What you need to know:

  • The judges said the application by the board was in bad faith considering its timing.
  • The board wanted the appeal filed by two lobbies struck out on grounds that the record of appeal is incomplete and therefore invalid.

A petition that is questioning the legality of the Constituency Development Fund will proceed to full hearing at the Supreme Court after the judges dismissed an application by the CDF Board to strike it out on a technicality.

The judges said the application by the board was in bad faith considering its timing.

The board wanted the appeal filed by two lobbies struck out on grounds that the record of appeal is incomplete and therefore invalid.

Through lawyer Isaac Miencha, the board argued that the case will cause miscarriage of justice to the other parties as it lacked copies of the Court of Appeal proceedings that were recorded by retired judge GBM Kariuki.

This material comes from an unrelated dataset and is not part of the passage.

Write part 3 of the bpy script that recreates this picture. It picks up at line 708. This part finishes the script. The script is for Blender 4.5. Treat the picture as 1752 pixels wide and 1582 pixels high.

Mr Miencha added that the lobby groups had also not sought the court’s leave to exclude the proceedings of the retired judge.

But the five-judge bench led by Chief Justice David Maraga ruled that the board was aware of the challenges the two groups had faced in their attempt to get the proceedings and that the issue had been raised with the court’s deputy registrar.

The appellants want the Supreme Court to declare the CDF Act unconstitutional as it assigns functions that are the exclusive responsibility of the counties to the national government.